There are moments of wry humour in Javeed Shah’s picture of a chief minister on a boat, astride a magenta throne, campaigning for votes on the Dal Lake. The hopeless inequality between an ordinary boatman waving tentatively and a politician who reaches out at election time was never more vivid. And never more cleverly presented, in a “sleight of hand” of design that reveals the picture in two parts.
Dar Yasin, who is almost always in the middle of his pictures, steps back momentarily in the ‘Funeral of a Militant’, framing the scene with mourners climbing high on tall cedar trees in silhouettes, almost ascending to the heavens with their shaheed. Ahead, Yasin’s close-up of a young boy’s bloodied face punctured with multiple pellets, the ammunition of choice in the aftermath of the killing of militant Burhan Wani in 2016, stares back at us uncomprehendingly.
The arrival of a hard variety of Wahhfsabi Islam, once alien in Kashmir, comes strikingly home in Javed Dar’s picture of the two leaders of ‘Duktaran-e-Millat’ at a press conference in 2007. Their gloved hands, with a leopard skin motif, and eyes peering out of ominously-veiled faces appear almost disembodied, out of the darkness, with a little photographic nudge to the contrast.
Next, in descending order of age, is the work of the doyen of Kashmiri photographers, Altaf Qadri, whose personal battles of identity and respect overlap larger battles not just in Kashmir, but on assignments for AP in Iraq, Afghanistan and Libya.

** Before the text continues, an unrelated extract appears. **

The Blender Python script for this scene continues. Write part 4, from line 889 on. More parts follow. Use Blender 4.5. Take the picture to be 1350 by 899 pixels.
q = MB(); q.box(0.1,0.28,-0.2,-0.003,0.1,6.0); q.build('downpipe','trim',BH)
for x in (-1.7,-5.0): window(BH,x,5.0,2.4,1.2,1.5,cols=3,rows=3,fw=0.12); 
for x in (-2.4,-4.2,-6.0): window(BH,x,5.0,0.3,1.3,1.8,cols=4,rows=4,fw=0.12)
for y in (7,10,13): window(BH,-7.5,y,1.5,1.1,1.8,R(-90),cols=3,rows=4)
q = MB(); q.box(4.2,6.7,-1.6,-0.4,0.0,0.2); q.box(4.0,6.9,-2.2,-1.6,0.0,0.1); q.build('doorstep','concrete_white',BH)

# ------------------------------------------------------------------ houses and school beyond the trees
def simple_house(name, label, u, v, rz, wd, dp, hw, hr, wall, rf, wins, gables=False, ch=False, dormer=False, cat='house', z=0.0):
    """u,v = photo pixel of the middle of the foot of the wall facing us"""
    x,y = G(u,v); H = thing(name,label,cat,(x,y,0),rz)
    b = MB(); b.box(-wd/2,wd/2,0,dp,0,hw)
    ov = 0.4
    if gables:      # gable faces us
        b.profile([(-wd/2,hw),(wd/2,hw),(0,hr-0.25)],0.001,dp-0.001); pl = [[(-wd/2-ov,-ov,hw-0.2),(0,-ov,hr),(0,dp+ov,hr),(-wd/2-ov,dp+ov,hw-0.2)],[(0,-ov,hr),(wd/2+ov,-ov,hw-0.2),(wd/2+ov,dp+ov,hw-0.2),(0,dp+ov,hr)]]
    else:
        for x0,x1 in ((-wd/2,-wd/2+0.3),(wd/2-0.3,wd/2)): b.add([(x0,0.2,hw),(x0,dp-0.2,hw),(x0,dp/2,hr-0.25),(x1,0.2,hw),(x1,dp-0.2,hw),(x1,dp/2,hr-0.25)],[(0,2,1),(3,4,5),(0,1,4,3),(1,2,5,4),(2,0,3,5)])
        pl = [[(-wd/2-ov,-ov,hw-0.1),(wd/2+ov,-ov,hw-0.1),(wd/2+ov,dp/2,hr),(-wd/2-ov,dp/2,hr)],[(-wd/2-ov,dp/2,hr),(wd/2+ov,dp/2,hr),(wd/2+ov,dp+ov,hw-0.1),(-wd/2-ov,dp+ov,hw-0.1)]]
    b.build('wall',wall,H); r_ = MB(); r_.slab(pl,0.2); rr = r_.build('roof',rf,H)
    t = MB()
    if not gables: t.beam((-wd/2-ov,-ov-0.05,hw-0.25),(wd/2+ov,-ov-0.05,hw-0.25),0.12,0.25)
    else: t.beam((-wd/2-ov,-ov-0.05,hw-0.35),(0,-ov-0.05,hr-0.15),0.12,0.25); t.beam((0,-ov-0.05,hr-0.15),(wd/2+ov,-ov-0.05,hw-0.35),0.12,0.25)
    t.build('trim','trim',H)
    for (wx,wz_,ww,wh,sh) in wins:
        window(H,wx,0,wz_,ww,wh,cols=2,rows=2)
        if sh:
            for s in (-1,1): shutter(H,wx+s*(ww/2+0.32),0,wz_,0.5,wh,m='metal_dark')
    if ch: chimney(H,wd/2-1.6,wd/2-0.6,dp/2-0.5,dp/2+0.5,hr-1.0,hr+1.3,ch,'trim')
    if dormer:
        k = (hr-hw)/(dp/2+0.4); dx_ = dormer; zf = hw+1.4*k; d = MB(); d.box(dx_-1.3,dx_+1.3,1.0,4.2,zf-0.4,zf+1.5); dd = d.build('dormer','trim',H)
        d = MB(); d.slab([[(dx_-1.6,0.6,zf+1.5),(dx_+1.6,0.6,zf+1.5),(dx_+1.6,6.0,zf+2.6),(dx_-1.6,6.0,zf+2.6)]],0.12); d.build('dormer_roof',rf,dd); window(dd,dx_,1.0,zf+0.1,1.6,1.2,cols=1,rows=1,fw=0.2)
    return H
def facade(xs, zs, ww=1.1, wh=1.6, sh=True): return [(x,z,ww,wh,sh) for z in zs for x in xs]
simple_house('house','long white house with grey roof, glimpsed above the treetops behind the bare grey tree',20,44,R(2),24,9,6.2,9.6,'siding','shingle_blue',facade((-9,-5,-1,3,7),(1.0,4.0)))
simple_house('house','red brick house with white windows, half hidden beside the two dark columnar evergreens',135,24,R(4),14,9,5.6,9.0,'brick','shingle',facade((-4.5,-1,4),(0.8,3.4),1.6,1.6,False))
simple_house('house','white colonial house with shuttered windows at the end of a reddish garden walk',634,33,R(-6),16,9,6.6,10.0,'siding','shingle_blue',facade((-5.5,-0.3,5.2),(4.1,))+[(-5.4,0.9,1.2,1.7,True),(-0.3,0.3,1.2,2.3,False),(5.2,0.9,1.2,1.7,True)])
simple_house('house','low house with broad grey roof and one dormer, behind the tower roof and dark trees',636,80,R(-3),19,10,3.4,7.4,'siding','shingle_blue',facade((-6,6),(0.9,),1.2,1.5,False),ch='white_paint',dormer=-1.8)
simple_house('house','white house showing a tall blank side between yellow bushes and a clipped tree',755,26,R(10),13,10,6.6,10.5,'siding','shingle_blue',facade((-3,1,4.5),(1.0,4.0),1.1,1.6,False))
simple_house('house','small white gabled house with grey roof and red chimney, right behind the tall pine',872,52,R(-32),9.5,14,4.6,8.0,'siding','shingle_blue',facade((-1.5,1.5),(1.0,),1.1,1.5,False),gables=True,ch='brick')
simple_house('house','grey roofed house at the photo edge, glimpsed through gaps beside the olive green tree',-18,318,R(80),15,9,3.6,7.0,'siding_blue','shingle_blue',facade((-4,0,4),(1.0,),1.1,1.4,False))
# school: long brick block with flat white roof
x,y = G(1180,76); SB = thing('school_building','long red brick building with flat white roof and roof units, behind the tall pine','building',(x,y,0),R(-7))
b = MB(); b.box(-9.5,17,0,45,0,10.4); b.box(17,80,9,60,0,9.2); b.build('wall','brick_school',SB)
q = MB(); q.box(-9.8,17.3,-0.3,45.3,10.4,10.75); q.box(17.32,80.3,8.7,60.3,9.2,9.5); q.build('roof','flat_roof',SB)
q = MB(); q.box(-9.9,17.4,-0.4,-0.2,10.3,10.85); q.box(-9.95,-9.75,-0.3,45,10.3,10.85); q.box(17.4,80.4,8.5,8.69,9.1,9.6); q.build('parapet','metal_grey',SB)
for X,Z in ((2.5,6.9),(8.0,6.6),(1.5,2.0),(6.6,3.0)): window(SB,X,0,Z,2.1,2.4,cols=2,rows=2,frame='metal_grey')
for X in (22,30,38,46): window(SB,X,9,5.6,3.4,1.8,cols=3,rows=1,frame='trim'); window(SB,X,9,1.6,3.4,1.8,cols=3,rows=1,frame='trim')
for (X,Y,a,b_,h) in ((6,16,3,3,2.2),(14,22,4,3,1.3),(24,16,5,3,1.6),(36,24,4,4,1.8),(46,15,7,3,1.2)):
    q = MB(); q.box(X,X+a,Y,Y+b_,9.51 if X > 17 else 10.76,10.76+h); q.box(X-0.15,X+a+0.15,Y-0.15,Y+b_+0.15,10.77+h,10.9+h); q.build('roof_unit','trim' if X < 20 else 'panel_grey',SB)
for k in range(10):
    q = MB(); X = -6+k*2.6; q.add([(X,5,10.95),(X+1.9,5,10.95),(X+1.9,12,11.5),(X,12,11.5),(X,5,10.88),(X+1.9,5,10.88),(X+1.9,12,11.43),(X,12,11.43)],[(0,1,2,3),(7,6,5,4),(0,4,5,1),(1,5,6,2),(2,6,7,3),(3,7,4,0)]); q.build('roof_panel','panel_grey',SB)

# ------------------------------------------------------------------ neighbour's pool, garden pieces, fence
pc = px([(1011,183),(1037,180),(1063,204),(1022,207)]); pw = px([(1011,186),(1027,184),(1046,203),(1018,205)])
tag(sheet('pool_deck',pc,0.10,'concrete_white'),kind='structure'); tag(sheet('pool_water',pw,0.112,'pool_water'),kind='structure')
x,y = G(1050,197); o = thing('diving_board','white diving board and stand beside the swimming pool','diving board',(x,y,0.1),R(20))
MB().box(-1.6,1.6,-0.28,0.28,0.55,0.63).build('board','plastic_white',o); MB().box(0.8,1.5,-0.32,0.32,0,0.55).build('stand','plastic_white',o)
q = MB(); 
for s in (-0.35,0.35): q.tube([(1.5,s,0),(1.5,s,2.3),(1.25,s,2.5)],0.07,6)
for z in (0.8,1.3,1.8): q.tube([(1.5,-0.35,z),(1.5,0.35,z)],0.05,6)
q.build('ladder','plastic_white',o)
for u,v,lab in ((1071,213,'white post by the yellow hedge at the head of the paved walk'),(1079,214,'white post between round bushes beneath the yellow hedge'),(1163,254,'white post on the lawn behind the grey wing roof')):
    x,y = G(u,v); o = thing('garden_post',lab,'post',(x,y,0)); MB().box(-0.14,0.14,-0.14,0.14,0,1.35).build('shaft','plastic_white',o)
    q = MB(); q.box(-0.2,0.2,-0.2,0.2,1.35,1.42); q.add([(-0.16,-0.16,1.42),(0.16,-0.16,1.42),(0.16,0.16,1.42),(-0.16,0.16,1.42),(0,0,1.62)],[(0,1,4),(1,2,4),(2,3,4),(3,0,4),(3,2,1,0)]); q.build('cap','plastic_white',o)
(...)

His Kashmir pictures are deft, decisive and with lasting poignancy as the moment in 2005, when a woman breaks down as she is denied permission to cross the LOC to visit her father.
Sumit Dayal, with his assemblages and installations, Showkat Nanda, whose pictures are sometimes filled with voids as in the gatefold of ‘Saqib on the Run’, Syed Shahriyar, with his irony-filled painterly eye, and 20-year-old Azaan Shah, mature beyond his years — all complete the last verses of a powerful elegy.
Witness is a book of enormous collaboration and camaraderie. Kak’s editorial skill is matched by powerful design and production by the studio of Itu Chaudhuri. There are anecdotes, biographies and descriptions, footnotes and references throughout.
It is a substantial book of over 400 pages, taut in typography and layout, and seemingly tenuous in its fabrication as if held together by a string; and with a Coptic-style visible binding that conveys the illusion of a book that has arrived broken.
It’s a hard book that tugs, taunts, compels, haunts. A book of wounds. A cross to bear.